The company reported sales of £451 million, down 3% year-over-year, while earnings before interest, tax and amortization (EBITA) came in at £21.7 million with a margin of 4.8%, significantly lower than the 8.6% margin achieved in fiscal year 2024.
Profit before tax reached £18.1 million with earnings per share of 4.3p. The company did not declare a final dividend, resulting in a total dividend of 1.4p for the year. Pre-IFRS net debt stood at £43.1 million.
Severfield’s UK and European order book totaled £444 million, which represents a 7% decrease year-over-year but a 1% increase since April 2025. The company noted that £324 million of this order book is scheduled for delivery over the next 12 months.
Commercial and industrial sales declined 3% to £350 million due to lower industry demand and project delays.
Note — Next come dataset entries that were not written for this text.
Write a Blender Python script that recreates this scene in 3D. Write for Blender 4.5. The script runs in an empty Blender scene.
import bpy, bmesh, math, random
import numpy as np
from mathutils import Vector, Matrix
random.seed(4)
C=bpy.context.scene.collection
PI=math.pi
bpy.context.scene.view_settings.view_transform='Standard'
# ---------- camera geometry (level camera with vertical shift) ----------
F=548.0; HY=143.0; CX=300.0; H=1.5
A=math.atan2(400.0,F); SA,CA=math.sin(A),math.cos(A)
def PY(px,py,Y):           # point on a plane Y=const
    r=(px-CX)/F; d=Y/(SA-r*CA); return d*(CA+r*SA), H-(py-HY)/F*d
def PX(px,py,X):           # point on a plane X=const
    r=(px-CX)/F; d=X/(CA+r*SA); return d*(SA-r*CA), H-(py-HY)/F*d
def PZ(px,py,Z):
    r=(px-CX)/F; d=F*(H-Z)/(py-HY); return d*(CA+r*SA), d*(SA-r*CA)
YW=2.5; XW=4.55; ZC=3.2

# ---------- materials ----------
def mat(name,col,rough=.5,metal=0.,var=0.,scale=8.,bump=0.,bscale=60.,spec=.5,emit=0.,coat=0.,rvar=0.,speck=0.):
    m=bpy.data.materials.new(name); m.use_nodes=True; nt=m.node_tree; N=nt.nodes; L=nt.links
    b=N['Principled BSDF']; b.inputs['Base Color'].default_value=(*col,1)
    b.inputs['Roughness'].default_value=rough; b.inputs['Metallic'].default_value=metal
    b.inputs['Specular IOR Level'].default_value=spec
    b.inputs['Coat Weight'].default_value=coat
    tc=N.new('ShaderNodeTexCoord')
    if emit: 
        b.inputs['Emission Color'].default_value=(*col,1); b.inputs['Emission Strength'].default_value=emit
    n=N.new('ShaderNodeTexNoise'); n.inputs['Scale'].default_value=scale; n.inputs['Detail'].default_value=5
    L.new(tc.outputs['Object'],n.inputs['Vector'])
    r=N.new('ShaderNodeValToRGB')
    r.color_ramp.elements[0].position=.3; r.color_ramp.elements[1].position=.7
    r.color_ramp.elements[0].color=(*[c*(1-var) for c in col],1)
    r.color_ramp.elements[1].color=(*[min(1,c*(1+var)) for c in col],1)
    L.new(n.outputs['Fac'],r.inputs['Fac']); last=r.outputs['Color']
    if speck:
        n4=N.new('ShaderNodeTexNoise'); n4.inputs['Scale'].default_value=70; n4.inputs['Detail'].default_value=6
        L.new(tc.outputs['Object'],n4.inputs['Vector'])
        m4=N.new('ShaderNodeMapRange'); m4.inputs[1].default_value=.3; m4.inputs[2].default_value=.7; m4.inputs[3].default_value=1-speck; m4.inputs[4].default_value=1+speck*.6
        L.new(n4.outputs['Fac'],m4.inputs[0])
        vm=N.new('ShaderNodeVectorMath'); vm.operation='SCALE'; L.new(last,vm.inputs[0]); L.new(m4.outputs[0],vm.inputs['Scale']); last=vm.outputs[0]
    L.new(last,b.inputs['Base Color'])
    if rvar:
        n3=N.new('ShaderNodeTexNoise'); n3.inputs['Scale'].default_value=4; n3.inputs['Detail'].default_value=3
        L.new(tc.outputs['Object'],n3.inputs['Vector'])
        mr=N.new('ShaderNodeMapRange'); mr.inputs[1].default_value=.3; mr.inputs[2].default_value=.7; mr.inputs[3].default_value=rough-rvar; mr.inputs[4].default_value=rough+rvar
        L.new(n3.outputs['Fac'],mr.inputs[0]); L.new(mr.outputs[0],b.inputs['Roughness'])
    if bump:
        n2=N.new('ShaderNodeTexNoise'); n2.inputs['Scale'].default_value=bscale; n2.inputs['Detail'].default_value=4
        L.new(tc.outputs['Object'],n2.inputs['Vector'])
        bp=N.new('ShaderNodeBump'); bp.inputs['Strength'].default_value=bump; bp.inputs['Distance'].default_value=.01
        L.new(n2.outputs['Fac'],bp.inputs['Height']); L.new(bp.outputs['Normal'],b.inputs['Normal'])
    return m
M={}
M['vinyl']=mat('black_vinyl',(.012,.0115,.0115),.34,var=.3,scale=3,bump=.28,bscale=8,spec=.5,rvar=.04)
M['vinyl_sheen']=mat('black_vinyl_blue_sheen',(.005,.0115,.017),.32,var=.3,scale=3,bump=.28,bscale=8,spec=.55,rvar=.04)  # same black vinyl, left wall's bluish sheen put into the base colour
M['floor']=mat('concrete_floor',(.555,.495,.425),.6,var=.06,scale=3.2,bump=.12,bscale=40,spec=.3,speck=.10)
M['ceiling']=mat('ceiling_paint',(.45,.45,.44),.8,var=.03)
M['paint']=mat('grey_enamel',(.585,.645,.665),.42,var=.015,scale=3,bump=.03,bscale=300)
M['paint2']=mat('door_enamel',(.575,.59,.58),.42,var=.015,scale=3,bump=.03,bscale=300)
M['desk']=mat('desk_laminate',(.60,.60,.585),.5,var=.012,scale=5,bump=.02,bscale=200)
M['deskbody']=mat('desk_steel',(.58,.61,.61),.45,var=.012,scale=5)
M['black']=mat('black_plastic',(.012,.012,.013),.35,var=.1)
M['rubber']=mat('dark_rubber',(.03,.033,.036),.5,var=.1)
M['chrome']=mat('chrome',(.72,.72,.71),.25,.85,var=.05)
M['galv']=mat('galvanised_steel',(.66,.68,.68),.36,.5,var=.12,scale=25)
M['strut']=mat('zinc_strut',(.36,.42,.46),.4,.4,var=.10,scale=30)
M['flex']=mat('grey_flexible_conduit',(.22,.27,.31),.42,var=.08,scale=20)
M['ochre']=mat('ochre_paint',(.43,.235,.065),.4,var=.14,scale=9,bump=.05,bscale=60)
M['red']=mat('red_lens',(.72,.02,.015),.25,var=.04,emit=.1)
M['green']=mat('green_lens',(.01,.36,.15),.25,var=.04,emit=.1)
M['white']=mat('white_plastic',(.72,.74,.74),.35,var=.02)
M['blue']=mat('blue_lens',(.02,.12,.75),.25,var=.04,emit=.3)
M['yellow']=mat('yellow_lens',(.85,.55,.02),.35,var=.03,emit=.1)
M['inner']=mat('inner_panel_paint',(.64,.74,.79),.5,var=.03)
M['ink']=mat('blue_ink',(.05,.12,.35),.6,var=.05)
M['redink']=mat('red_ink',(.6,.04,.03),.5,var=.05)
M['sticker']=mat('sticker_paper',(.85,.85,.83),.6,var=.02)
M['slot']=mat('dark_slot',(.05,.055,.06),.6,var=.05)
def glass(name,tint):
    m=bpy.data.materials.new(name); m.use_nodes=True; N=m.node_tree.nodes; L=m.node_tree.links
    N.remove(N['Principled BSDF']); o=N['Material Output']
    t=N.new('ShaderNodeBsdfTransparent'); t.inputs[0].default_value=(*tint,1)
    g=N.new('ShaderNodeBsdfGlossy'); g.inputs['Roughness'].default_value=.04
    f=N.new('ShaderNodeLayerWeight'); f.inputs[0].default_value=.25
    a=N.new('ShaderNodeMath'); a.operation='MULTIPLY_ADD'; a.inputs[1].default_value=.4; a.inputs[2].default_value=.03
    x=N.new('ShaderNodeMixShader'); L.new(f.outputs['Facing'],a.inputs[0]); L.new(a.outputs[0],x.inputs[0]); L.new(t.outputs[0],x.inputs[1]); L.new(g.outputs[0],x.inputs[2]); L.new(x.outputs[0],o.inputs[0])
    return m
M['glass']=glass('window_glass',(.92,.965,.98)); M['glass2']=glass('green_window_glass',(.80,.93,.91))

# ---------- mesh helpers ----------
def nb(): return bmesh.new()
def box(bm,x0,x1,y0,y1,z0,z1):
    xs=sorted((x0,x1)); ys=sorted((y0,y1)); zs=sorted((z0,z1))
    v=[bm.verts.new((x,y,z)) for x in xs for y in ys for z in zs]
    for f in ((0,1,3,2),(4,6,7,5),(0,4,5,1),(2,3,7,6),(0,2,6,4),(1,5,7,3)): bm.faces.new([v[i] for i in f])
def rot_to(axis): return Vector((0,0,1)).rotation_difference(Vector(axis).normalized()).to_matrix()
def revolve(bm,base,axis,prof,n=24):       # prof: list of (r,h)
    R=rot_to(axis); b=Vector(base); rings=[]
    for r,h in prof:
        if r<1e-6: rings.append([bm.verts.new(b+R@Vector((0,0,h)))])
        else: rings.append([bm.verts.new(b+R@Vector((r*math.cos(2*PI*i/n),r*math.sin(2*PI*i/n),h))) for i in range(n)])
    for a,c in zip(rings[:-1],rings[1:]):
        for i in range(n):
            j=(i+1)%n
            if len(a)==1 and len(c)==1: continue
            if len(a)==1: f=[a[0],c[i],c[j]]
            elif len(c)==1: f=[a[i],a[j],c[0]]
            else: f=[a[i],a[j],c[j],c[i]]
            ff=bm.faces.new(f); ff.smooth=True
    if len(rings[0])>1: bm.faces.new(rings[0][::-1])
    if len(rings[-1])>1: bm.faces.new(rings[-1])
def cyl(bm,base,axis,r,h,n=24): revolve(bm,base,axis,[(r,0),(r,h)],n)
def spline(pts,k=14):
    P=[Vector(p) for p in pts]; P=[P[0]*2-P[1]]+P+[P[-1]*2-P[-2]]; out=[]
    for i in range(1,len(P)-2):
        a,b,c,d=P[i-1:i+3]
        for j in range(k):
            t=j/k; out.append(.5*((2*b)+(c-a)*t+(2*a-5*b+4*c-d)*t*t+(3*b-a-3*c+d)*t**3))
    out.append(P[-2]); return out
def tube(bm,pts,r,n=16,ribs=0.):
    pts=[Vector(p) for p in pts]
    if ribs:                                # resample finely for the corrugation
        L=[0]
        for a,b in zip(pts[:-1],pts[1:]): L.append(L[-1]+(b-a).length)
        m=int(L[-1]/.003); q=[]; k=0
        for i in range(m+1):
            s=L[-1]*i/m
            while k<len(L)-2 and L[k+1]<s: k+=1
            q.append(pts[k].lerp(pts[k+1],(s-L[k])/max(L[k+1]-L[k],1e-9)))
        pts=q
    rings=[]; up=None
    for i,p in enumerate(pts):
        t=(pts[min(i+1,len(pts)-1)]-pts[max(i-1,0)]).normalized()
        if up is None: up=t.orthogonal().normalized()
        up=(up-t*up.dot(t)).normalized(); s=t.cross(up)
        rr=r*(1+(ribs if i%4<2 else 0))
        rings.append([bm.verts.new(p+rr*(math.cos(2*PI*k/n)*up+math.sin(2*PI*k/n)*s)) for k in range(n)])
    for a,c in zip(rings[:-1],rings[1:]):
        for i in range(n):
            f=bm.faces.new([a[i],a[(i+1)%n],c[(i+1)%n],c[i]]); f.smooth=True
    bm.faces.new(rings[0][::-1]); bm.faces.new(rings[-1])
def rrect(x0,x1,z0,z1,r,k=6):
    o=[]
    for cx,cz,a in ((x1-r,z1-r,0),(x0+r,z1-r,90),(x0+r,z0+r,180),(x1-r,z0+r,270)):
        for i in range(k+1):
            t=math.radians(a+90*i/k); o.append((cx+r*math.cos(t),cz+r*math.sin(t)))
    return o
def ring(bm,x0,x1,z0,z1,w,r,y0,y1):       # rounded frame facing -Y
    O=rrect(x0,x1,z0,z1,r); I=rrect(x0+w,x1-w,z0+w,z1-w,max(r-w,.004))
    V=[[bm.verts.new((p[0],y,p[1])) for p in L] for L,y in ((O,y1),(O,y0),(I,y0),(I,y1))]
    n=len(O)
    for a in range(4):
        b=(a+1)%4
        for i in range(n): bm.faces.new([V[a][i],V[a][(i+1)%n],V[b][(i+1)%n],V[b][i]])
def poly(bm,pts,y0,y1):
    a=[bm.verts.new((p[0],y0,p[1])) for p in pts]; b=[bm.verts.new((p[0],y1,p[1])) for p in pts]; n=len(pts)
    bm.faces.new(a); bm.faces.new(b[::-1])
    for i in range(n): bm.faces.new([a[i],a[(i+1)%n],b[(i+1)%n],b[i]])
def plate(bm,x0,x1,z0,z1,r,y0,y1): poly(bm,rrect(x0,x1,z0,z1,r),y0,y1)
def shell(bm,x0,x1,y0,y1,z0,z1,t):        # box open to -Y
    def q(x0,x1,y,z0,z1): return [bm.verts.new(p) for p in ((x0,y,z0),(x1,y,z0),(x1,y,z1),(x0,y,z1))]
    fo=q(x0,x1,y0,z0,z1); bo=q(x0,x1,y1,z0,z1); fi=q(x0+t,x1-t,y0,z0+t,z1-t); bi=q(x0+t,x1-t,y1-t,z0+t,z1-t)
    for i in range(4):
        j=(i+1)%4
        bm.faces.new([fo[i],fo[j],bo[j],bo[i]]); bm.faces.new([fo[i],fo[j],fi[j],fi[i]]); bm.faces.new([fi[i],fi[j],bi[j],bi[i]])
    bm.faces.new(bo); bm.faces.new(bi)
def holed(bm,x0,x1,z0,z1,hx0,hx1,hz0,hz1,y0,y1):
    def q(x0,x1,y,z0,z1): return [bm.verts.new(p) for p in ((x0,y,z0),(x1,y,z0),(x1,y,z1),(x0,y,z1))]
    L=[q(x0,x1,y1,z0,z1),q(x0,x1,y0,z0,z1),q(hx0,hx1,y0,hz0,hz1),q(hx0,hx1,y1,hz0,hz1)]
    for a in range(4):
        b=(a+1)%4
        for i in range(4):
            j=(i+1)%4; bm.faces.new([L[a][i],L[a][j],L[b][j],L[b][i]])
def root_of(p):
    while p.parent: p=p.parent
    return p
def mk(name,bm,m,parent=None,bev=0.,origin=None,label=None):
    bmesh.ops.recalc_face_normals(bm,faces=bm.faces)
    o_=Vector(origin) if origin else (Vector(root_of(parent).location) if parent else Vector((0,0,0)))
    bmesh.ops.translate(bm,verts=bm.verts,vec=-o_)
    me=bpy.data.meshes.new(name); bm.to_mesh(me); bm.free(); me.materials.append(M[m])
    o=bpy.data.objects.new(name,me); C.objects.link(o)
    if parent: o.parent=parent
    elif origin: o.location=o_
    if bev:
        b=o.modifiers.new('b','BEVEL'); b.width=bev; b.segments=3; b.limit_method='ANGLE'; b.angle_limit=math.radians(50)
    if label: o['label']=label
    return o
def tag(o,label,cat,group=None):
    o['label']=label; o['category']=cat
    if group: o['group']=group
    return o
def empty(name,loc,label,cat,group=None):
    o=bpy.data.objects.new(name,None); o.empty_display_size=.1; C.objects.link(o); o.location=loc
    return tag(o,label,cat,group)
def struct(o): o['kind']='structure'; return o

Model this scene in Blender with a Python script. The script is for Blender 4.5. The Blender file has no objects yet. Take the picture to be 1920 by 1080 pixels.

The nuclear and infrastructure segment saw sales drop 2% to £86 million, while modular solutions sales increased 13% to £24 million.
The company’s Indian joint venture experienced a 21% sales decline to £103 million, with EBITA falling 57% to £4.5 million. However, the Indian order book reached a record £240 million, up 33% year-over-year and 14% since April.
Management described the UK and European market as "subdued" with pricing "tighter than expected," though tendering activity has recently improved. The company continues to control costs and cash, with its new Gujarat facility expected to be operational in fiscal year 2026.
Severfield also updated on its bridge repair charges, which are expected to total £43 million gross or £23 million net.
The company has financing in place for approximately 2.5 years with sufficient headroom on its leverage position according to management guidance.